◆ **AVAILABLE DATA**

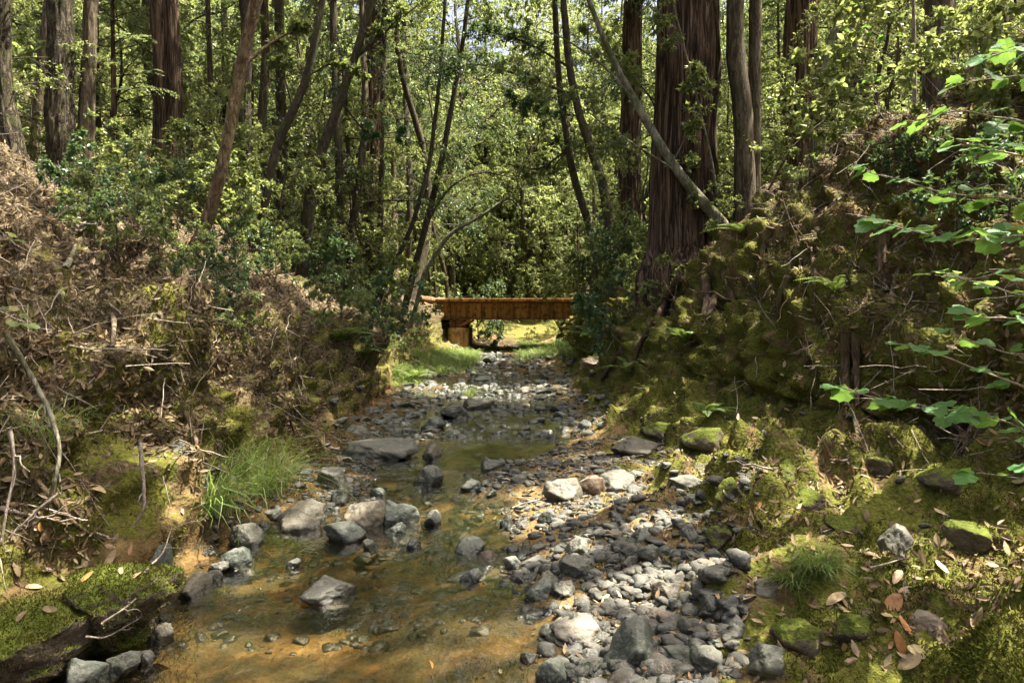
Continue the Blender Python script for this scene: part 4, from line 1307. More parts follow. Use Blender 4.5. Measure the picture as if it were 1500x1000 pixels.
def put_leaves(mb, Q, k, L, W, kind, hang=.3, spread=.9, upn=.6):
    B, m, _ = Q.shape
    t = (np.arange(k)[None] + R.random((B, k))) / k * (m - 1)
    t = np.clip(t * .85 + .15 * (m - 1), 0, m - 1.001)
    i = t.astype(int)
    f = (t - i)[..., None]
    b = np.arange(B)[:, None]
    p = (Q[b, i] * (1 - f) + Q[b, i + 1] * f).reshape(-1, 3)
    dirn = unit(Q[b, i + 1] - Q[b, i]).reshape(-1, 3)
    n = len(p)
    D = unit(dirn * .6 + rand_unit(n) * spread + [0, 0, -hang])
    N = unit(rand_unit(n) + [0, 0, upn])
    leaves(mb, p, D, N, L * R.uniform(.65, 1.2, n), W * R.uniform(.7, 1.2, n), kind, .18)


def broadleaf(seed, H, Rad, z0, nl, ns, ntw, nlf, leafL, leafW, r0=.09, kind='diamond', hang=.35, trunk=True, droop=.25, lean=(0, 0), twig_r=.0025):
    global R
    keep, R = R, np.random.default_rng(seed)
    wood, lf = MB(), MB()
    n = 24
    t = np.linspace(0, 1, n)
    C = np.stack([lean[0] * t ** 1.5, lean[1] * t ** 1.5, H * .93 * t - .2], -1)
    s = R.uniform(0, 99)
    C[:, 0] += .12 * H * .3 * vnoise(np.stack([t * 3 + s, t * 0, t * 0], -1), 3)
    C[:, 1] += .12 * H * .3 * vnoise(np.stack([t * 3 + s, t * 0 + 5, t * 0], -1), 4)
    C[:, :2] -= C[0, :2]
    rr = r0 * (1 - .8 * t) * (1 + .35 * np.exp(-t * H / .25))
    if trunk: tubes(wood, C[None], rr[None], 10)
    tl = z0 / H + (1 - z0 / H) * (np.arange(nl) + R.random(nl)) / nl
    idx = np.clip(tl * (n - 1), 0, n - 1.01)
    i = idx.astype(int)
    f = (idx - i)[:, None]
    p = C[i] * (1 - f) + C[i + 1] * f
    az = np.arange(nl) * 2.4 + R.uniform(-.5, .5, nl)
    el = R.uniform(.1, .8, nl)
    d0 = np.stack([np.cos(az) * np.cos(el), np.sin(az) * np.cos(el), np.sin(el)], -1)
    u = (tl - z0 / H) / (1 - z0 / H)
    Lm = Rad * (.55 + .6 * np.sin(PI * np.clip(u * .85 + .1, 0, 1))) * R.uniform(.75, 1.15, nl)
    Q = jitter(quad_bez(p, d0, Lm, 9, .1, droop), .2)
    Rq = (rr[i][:, None] * .5) * np.linspace(1, .3, 9)[None]
    Rq = np.minimum(Rq, .05)
    tubes(wood, Q, Rq, 6)
    Q2, R2 = branch_out(Q, Rq, ns, .25, 1., (.3, .55), 1.0, 6, .05, .05, .3)
    tubes(wood, Q2, np.maximum(R2, twig_r * 1.4), 4)
    Q3, R3 = branch_out(Q2, R2, ntw, .15, 1., (.35, .7), .9, 4, 0, 0, .3)
    tubes(wood, Q3, np.full(R3.shape, twig_r), 3)
    put_leaves(lf, Q3, nlf, leafL, leafW, kind, hang)
    R = keep
    return wood, lf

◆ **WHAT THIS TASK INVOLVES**
Pictures excluded, repeat exactly the lines from the top of the material through the line with "leaves(mb, p, D, N, L", including both of those lines.

◆ **FINAL RESULT**
Continue the Blender Python script for this scene: part 4, from line 1307. More parts follow. Use Blender 4.5. Measure the picture as if it were 1500x1000 pixels.
def put_leaves(mb, Q, k, L, W, kind, hang=.3, spread=.9, upn=.6):
    B, m, _ = Q.shape
    t = (np.arange(k)[None] + R.random((B, k))) / k * (m - 1)
    t = np.clip(t * .85 + .15 * (m - 1), 0, m - 1.001)
    i = t.astype(int)
    f = (t - i)[..., None]
    b = np.arange(B)[:, None]
    p = (Q[b, i] * (1 - f) + Q[b, i + 1] * f).reshape(-1, 3)
    dirn = unit(Q[b, i + 1] - Q[b, i]).reshape(-1, 3)
    n = len(p)
    D = unit(dirn * .6 + rand_unit(n) * spread + [0, 0, -hang])
    N = unit(rand_unit(n) + [0, 0, upn])
    leaves(mb, p, D, N, L * R.uniform(.65, 1.2, n), W * R.uniform(.7, 1.2, n), kind, .18)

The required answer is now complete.